Saturday, May 9, 2009

UNITED KINGDOM

MARTIN GILBERT, author, June 27, 2006
CZIKOWSKY: How did you become the official biographer of Winston Churchill? Were there any limitations places upon you in what you could write about him?
GILBERT: I had worked for five years as one of Churchill’s son Randolph’s research assistants on the project. When Randolph died (in 1969) I was asked to take over.
I was incredible fortunate that no restrictions were placed on what I could see and use (from the most sensitive political to the most intimate personal records).
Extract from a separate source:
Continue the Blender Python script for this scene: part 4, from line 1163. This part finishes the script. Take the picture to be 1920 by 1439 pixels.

At no time did a single member of the Churchill family ask to see what I was writing, or to read a word of it before publication.
This meant that I could delve as deeply as I wished, and tell the truth even when it was painful or embarrassing—and, most important of all, I could tell the story as it was, not as someone else might have wanted it to be.
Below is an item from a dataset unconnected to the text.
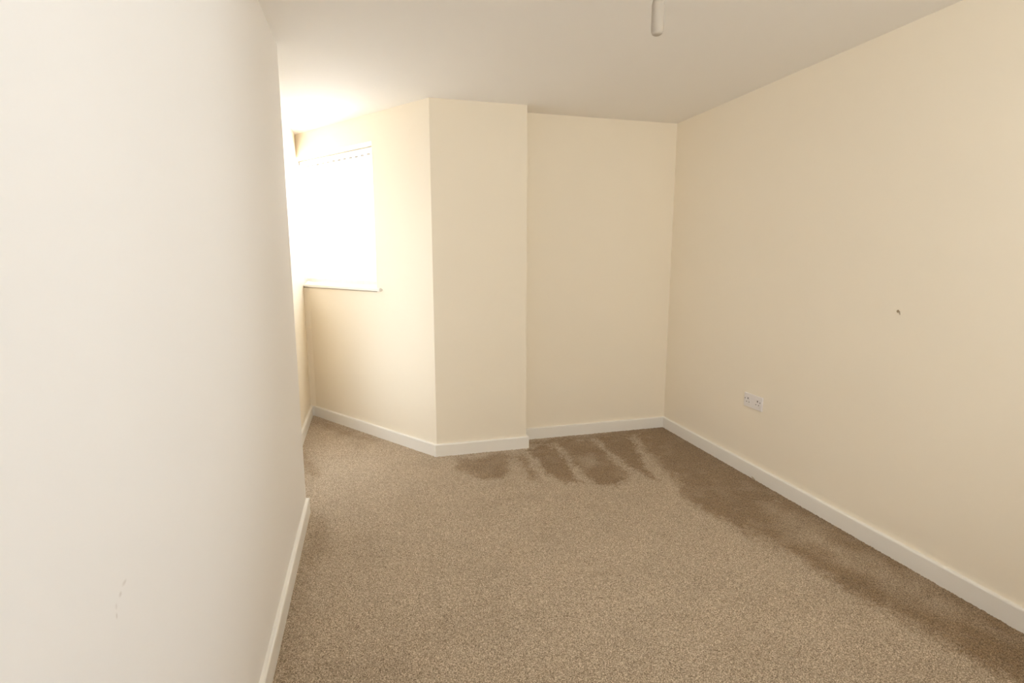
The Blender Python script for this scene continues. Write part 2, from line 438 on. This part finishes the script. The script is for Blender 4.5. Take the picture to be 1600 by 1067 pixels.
def vnoise(X, Y, s, seed):
    rs = np.random.RandomState(seed); T = rs.rand(256, 256)
    x = X * s + 60; y = Y * s + 60; xi = np.floor(x).astype(int); yi = np.floor(y).astype(int)
    fx = x - xi; fy = y - yi; fx = fx * fx * (3 - 2 * fx); fy = fy * fy * (3 - 2 * fy)
    g = lambda a, b: T[a % 256, b % 256]
    return (g(xi, yi) * (1 - fx) + g(xi + 1, yi) * fx) * (1 - fy) + (g(xi, yi + 1) * (1 - fx) + g(xi + 1, yi + 1) * fx) * fy

# places where the pile lies the other way (vacuum strokes and the untrodden edge), on the floor in metres
NAP = [  # polygon, strength, softness
    ([(0.546, 3.541), (0.639, 3.5), (0.904, 3.541), (0.945, 3.459), (0.866, 3.286), (0.803, 3.127), (0.675, 3.12), (0.588, 3.206), (0.529, 3.354)], 0.72, 0.028),
    ([(0.965, 3.466), (1.023, 3.502), (1.004, 3.136), (0.986, 2.986), (0.953, 3.015), (0.957, 3.182)], 0.75, 0.014),
    ([(1.087, 3.552), (1.281, 3.66), (1.266, 3.248), (1.23, 2.92), (1.129, 2.947), (1.096, 3.069), (1.085, 3.261)], 0.95, 0.016),
    ([(1.333, 3.67), (1.621, 3.66), (1.609, 3.37), (1.605, 3.156), (1.609, 2.951), (1.441, 2.823), (1.319, 2.886), (1.316, 3.199)], 0.95, 0.02),
    ([(1.671, 3.68), (1.958, 3.70), (1.817, 3.222), (1.712, 2.84), (1.668, 2.957), (1.648, 3.145)], 1.0, 0.018),
    ([(1.09, 3.70), (2.33, 3.80), (2.33, 3.66), (1.09, 3.645)], 0.85, 0.025),
    ([(1.985, 3.66), (2.40, 3.90), (2.40, 2.58), (2.40, 2.115), (2.42, 1.0), (2.077, 0.9), (2.008, 1.112), (1.935, 1.416), (1.903, 1.684), (1.865, 1.962), (1.816, 2.202), (1.743, 2.451), (1.761, 2.599), (1.826, 2.771), (1.895, 3.044), (1.92, 3.289)], 1.0, 0.045),
    ([(-0.498, 4.7), (-0.335, 4.56), (0.1, 3.98), (0.02, 3.98), (-0.121, 4.049), (-0.323, 4.322)], 0.5, 0.05),
    ([(-0.52, 3.937), (-0.404, 3.606), (-0.331, 3.455), (-0.378, 3.405), (-0.447, 3.562)], 0.55, 0.03),
    ([(-0.145, 4.056), (-0.051, 3.986), (-0.119, 3.906), (-0.214, 4.016)], 0.35, 0.03),
    ([(-0.36, 2.9), (-0.26, 2.86), (-0.24, 2.55), (-0.30, 2.3), (-0.31, 1.6), (-0.36, 1.6)], 0.35, 0.05),
]
NAP_LIGHT = [
    ([(1.344, 3.351), (1.46, 3.371), (1.499, 3.185), (1.357, 3.074)], 0.55, 0.04),
    ([(2.111, 2.39), (2.251, 2.231), (2.185, 1.846), (2.281, 1.582), (2.224, 1.338), (2.114, 1.428), (2.047, 1.72), (2.009, 2.016)], 0.5, 0.07),
]
Y0G = 0.55
xs = np.arange(XB - 0.02, XR + 0.02, G); ys = np.arange(Y0G, YB + 0.02, G)
X, Y = np.meshgrid(xs, ys)
X = X + (np.random.rand(*X.shape) - 0.5) * G * 0.5; Y = Y + (np.random.rand(*Y.shape) - 0.5) * G * 0.5
keep = inside(ROOM, X, Y)
wx = X + (vnoise(X, Y, 9, 1) - 0.5) * 0.045 + (vnoise(X, Y, 30, 2) - 0.5) * 0.022 + (vnoise(X, Y, 110, 5) - 0.5) * 0.02
wy = Y + (vnoise(X, Y, 9, 3) - 0.5) * 0.06 + (vnoise(X, Y, 30, 4) - 0.5) * 0.03 + (vnoise(X, Y, 110, 6) - 0.5) * 0.02
nap = np.zeros(X.shape)
tuft = (np.random.rand(*X.shape) - 0.5) * 0.045 + (vnoise(X, Y, 55, 12) - 0.5) * 0.045     # ragged edge, tuft by tuft
for P, a, s in NAP:
    nap = np.maximum(nap, a * np.clip((sdist(P, wx, wy) + tuft) / (2 * s) + 0.5, 0, 1))
for P, a, s in NAP_LIGHT:
    nap *= 1 - a * np.clip(sdist(P, wx, wy) / (2 * s) + 0.5, 0, 1)
nap = np.clip(nap * (0.8 + 0.4 * vnoise(X, Y, 14, 8)) + 0.22 * (vnoise(X, Y, 5, 9) - 0.55) + 0.15 * (vnoise(X, Y, 18, 10) - 0.5), 0, 1)
Z = -0.002 + (np.random.rand(*X.shape) - 0.5) * 0.0046 + (vnoise(X, Y, 90, 7) - 0.5) * 0.002
idx = -np.ones(X.shape, int); idx[keep] = np.arange(keep.sum())
quad = np.stack([idx[:-1, :-1], idx[:-1, 1:], idx[1:, 1:], idx[1:, :-1]], -1).reshape(-1, 4)
quad = quad[(quad >= 0).all(1)]
V = np.stack([X[keep], Y[keep], Z[keep]], 1)
nv = len(V)
# plain strip behind the camera
V = np.vstack([V, [(XL, YR, -0.002), (XR, YR, -0.002), (XR, Y0G + 0.003, -0.002), (XL, Y0G + 0.003, -0.002)]])
quad = np.vstack([quad, [[nv, nv + 1, nv + 2, nv + 3]]])
me = bpy.data.meshes.new('carpet')
me.vertices.add(len(V)); me.vertices.foreach_set('co', V.astype(np.float32).ravel())
me.loops.add(quad.size); me.loops.foreach_set('vertex_index', quad.astype(np.int32).ravel())
me.polygons.add(len(quad)); me.polygons.foreach_set('loop_start', (np.arange(len(quad)) * 4).astype(np.int32))
me.update(calc_edges=True)
att = me.attributes.new('nap', 'FLOAT', 'POINT')
att.data.foreach_set('value', np.concatenate([nap[keep], np.zeros(4)]).astype(np.float32))
me.polygons.foreach_set('use_smooth', np.ones(len(quad), bool))
me.materials.append(M_CARPET)
carpet = bpy.data.objects.new('carpet', me); COL.objects.link(carpet)
tag(carpet, 'beige brown speckled cut pile carpet covering the whole floor', 'carpet', kind='stuff')

# ------------------------------------------------------------------ double wall socket on the right wall
SY, SZ = 2.742, 0.487
so = tag(empty('wall_socket', (XR, SY, SZ)), 'white double switched power socket low on the right wall', 'socket')
SM = Matrix(((0, -1, 0, 0), (-1, 0, 0, 0), (0, 0, 1, 0), (0, 0, 0, 1)))   # (u, out, z): u runs towards the camera
def sbox(name, m, u0, u1, d0, d1, z0, z1, parent, bevel=0.0):
    bm = bmesh.new(); local_box(bm, SM, u0, u1, d0, d1, z0, z1, bevel); return obj(name, bm, m, parent)
sbox('face_plate', M_SOCK, -0.082, 0.082, 0.0, 0.0095, -0.0445, 0.0445, so, 0.0028)
for c, sw in ((-0.043, -0.068), (0.043, 0.068)):
    pad = sbox('socket_face', M_SOCK, c - 0.0215, c + 0.0215, 0.008, 0.0112, -0.026, 0.026, so, 0.0015)
    sbox('pin_slot', M_HOLE, c - 0.0032, c + 0.0032, 0.0108, 0.0116, 0.007, 0.0175, pad)
    for k in (-1, 1):
        sbox('pin_slot', M_HOLE, c + k * 0.012 - 0.0034, c + k * 0.012 + 0.0034, 0.0108, 0.0116, -0.0125, -0.0080, pad)
    rk = sbox('switch_rocker', M_SOCK, sw - 0.0055, sw + 0.0055, 0.008, 0.0130, -0.004, 0.020, so, 0.0015)
    sbox('switch_mark', M_HOLE, sw - 0.0026, sw + 0.0026, 0.0126, 0.0134, 0.006, 0.0125, rk)
bm = bmesh.new()
local_box(bm, SM, -0.016, 0.016, 0.008, 0.0105, 0.0065, 0.0085, 0.0006)
obj('moulded_rib', bm, M_SOCK, so)

# ------------------------------------------------------------------ screw hole with a torn plug on the right wall
bm = bmesh.new()
seg = 12
lathe_p = [(0.0035, 0.0), (0.0062, 0.0), (0.0056, 0.0016), (0.0032, 0.0012)]
R = []
for r, d in lathe_p:
    R.append([bm.verts.new((-d, r * math.cos(2 * math.pi * i / seg), r * math.sin(2 * math.pi * i / seg) * 1.1)) for i in range(seg)])
for a, b in zip(R[:-1], R[1:]):
    for i in range(seg): bm.faces.new((a[i], a[(i + 1) % seg], b[(i + 1) % seg], b[i]))
bm.faces.new(R[-1])
local_box(bm, Matrix.Translation((0, -0.010, -0.007)) @ Matrix.Rotation(math.radians(-12), 4, 'X'), -0.0014, 0, -0.0016, 0.0016, -0.008, 0.008, 0.0006)
hole = obj('screw_hole', bm, M_PLUG); hole.location = (XR, 1.866, 1.146)
tag(hole, 'small screw hole with a torn edge in the right wall', 'wall mark')

# ------------------------------------------------------------------ loose carpet threads by the right skirting
def thread(name, loc, pts, label):
    cu = bpy.data.curves.new(name, 'CURVE'); cu.dimensions = '3D'; cu.bevel_depth = 0.0016; cu.bevel_resolution = 2
    for P in pts:
        sp = cu.splines.new('POLY'); sp.points.add(len(P) - 1)
        for i, p in enumerate(P): sp.points[i].co = (*p, 1)
    tmp = bpy.data.objects.new(name, cu); COL.objects.link(tmp)
    dg = bpy.context.evaluated_depsgraph_get()
    me = bpy.data.meshes.new_from_object(tmp.evaluated_get(dg))
    bpy.data.objects.remove(tmp); me.name = name
    me.materials.clear(); me.materials.append(M_FLUFF)
    o = bpy.data.objects.new(name, me); COL.objects.link(o); o.location = loc
    tag(o, label, 'thread', 'loose threads on the carpet')
    return o
def curl(r, h, n, dx, dy, ph):
    return [(r * math.cos(ph + 4.5 * t / n) + dx * t / n, r * math.sin(ph + 4.5 * t / n) + dy * t / n, h * math.sin(math.pi * t / n)) for t in range(n + 1)]
thread('carpet_thread', (2.300, 2.655, 0.0), [curl(0.012, 0.020, 12, 0.006, 0.02, 0.4), curl(0.008, 0.012, 10, -0.02, 0.012, 2.0)], 'pale loose thread curling up against the right skirting board')
thread('carpet_thread', (2.217, 2.369, 0.0), [curl(0.010, 0.010, 12, 0.012, -0.012, 1.0), curl(0.009, 0.008, 10, -0.010, 0.012, 3.0)], 'pale bit of fluff lying on the carpet near the right skirting')

# ------------------------------------------------------------------ ceiling pendant (only the lamp holder hangs into view)
PX, PY, PZ = 0.977, 1.735, 2.131
pd = tag(empty('pendant_light', (PX, PY, H)), 'beige pendant lamp holder hanging bare from the ceiling', 'lamp')
bm = bmesh.new(); lathe(bm, [(0.018, H), (0.040, H), (0.042, H - 0.008), (0.036, H - 0.020), (0.012, H - 0.030), (0.006, H - 0.034)], PX, PY)
under(obj('ceiling_rose', bm, M_UPVC, None, True), pd)
bm = bmesh.new(); lathe(bm, [(0.0032, H - 0.03), (0.0032, PZ + 0.125)], PX, PY, 10)
under(obj('cord', bm, M_UPVC, None, True), pd)
bm = bmesh.new(); lathe(bm, [(0.004, PZ - 0.001), (0.012, PZ), (0.0165, PZ + 0.003), (0.0195, PZ + 0.010), (0.0205, PZ + 0.02), (0.0205, PZ + 0.095), (0.016, PZ + 0.115), (0.007, PZ + 0.130), (0.004, PZ + 0.134)], PX, PY)
under(obj('lamp_holder', bm, M_AGED, None, True), pd)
I wrote six large volumes of narrative, and edited eleven even larger volumes of documents. But you can find all the inner story in my one volume “Churchill: A Life”.

TINA BROWN, author, June 13, 2007
CZIKOWSKY: Your book (“The Diana Chronicles”) confirms one of the things I have heard about Diana (Princess of Wales), and that was she was a bit of a trouble maker as a youngster. Was there a particular tale you found most amusing?
BROWN: Yes, Diana made real trouble for her nannies—her way of getting her own back after her mother left home. She took it out on the help. She used to put pins of the seats of the nannies so that they pierced them when they sat down. She threw another one’s clothes out of the window and locked her in a bedroom. When her stepmother told her she couldn’t use the stereo system, she tore all the wires out from under the floorboards. She was always not a woman you wanted to cross!